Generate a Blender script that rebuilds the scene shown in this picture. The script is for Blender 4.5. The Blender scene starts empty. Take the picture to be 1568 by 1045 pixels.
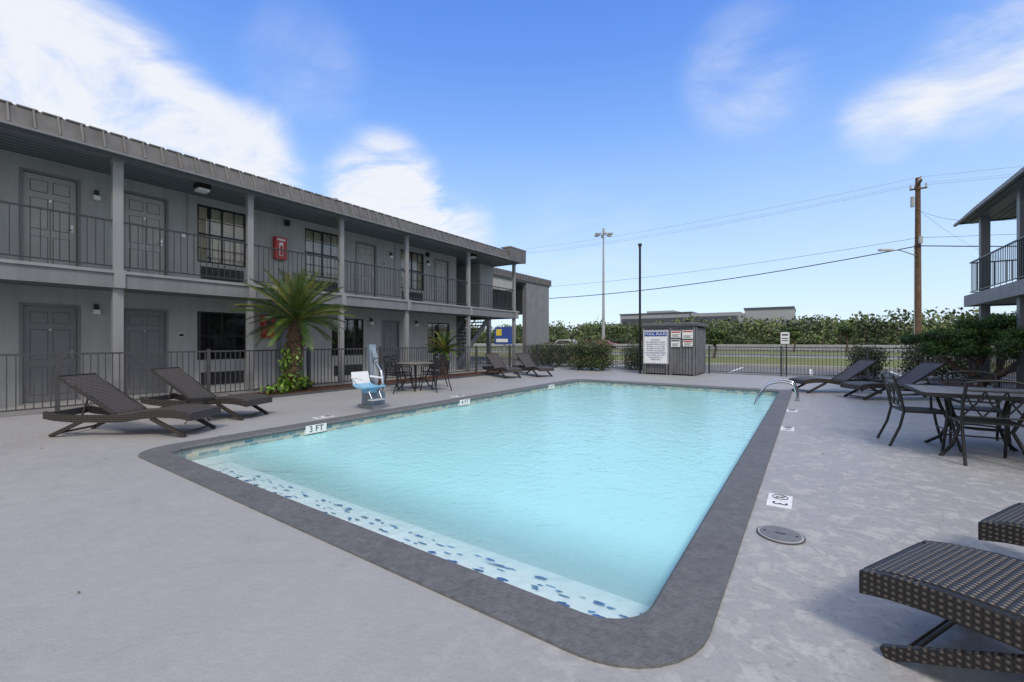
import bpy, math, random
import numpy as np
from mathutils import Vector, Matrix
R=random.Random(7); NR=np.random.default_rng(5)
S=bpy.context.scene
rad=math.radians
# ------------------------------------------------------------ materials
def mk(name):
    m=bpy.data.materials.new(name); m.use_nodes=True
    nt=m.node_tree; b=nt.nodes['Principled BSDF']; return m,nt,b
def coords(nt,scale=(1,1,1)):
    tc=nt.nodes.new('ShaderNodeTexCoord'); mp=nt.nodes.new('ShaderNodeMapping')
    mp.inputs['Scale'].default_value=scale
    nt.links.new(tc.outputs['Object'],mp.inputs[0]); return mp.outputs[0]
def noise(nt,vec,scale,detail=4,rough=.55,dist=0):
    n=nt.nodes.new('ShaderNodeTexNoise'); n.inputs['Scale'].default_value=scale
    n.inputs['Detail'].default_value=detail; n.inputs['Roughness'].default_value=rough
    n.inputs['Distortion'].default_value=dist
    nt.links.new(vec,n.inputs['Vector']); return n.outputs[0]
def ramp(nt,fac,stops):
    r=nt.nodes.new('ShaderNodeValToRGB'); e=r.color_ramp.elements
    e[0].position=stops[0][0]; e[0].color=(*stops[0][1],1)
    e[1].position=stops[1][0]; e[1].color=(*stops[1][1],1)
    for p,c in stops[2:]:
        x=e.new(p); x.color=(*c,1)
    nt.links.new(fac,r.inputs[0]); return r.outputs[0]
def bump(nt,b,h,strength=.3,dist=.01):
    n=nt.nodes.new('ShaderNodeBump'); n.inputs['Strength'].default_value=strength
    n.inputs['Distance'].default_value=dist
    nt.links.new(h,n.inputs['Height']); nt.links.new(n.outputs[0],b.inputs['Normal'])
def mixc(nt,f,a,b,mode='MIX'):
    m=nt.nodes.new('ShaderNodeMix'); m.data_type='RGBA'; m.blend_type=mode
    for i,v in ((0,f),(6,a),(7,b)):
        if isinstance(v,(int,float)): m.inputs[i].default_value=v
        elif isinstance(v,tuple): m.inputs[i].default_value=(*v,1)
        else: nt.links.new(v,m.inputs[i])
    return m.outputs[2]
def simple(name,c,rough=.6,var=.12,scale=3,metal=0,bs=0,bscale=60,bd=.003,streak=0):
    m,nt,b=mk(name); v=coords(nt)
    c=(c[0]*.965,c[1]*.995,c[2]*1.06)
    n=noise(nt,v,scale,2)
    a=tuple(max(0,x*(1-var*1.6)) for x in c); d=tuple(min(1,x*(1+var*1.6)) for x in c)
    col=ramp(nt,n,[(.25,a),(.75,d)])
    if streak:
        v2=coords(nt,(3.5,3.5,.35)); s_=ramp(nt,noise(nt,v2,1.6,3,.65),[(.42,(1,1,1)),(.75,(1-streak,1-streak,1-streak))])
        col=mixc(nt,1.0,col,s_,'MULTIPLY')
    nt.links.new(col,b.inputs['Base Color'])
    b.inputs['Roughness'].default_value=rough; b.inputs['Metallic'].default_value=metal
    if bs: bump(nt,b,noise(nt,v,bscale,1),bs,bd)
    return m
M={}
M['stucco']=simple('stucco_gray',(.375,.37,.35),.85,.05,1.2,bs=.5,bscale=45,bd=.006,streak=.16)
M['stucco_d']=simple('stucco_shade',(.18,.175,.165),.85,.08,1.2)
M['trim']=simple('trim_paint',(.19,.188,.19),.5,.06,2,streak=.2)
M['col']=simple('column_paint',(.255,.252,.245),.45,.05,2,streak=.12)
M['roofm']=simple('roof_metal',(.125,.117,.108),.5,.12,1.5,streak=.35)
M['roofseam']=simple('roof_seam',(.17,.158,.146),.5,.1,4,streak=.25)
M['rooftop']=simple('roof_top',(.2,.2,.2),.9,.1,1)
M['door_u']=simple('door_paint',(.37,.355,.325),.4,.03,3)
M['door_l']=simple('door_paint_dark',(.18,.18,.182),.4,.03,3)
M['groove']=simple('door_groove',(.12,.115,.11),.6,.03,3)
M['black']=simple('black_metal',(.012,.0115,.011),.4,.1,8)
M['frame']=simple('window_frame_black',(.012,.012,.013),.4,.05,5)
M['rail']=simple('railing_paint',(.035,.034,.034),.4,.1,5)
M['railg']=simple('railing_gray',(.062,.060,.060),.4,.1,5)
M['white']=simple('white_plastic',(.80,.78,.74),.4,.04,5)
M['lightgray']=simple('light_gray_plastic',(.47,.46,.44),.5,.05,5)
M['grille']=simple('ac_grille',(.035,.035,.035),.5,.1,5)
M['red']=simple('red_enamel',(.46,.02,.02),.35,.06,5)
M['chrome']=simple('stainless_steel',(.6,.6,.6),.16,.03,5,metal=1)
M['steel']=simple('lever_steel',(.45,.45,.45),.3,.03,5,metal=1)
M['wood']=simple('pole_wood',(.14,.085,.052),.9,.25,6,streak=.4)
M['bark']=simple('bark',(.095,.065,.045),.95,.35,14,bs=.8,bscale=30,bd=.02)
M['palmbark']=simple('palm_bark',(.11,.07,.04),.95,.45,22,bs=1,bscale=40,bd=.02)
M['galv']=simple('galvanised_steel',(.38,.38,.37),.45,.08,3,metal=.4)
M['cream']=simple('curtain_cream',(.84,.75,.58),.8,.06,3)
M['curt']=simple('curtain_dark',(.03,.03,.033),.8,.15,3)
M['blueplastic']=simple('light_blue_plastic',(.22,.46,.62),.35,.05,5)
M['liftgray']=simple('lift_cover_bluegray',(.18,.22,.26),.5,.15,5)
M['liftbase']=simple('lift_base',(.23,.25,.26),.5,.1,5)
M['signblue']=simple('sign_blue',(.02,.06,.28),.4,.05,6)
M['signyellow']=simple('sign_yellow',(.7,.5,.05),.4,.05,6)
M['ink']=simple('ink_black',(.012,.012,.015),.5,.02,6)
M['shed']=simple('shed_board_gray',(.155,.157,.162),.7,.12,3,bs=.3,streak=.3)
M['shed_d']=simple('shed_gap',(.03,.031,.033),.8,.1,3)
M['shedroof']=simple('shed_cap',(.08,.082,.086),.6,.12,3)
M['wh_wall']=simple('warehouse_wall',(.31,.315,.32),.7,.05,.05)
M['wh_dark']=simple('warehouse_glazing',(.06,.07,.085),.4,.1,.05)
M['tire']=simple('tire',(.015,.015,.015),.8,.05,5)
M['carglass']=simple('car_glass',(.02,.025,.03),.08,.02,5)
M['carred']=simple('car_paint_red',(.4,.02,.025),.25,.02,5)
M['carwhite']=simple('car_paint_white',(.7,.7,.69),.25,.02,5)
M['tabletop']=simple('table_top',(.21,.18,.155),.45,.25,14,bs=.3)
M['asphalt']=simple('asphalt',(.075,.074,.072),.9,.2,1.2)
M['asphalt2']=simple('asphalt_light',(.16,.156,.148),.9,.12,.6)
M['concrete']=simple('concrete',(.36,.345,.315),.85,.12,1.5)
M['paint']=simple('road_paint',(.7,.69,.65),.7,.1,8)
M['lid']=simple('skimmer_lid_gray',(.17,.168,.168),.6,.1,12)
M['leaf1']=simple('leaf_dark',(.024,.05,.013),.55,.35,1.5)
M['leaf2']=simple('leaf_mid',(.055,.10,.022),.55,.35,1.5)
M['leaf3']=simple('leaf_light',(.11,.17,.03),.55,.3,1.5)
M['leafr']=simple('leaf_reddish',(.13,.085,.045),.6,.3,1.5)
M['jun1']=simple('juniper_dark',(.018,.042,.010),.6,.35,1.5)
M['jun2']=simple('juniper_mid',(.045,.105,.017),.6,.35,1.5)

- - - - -

# Task to complete:
Gather each line holding the string "scene".

# Answer to this problem:
Generate a Blender script that rebuilds the scene shown in this picture. The script is for Blender 4.5. The Blender scene starts empty. Take the picture to be 1568 by 1045 pixels.
S=bpy.context.scene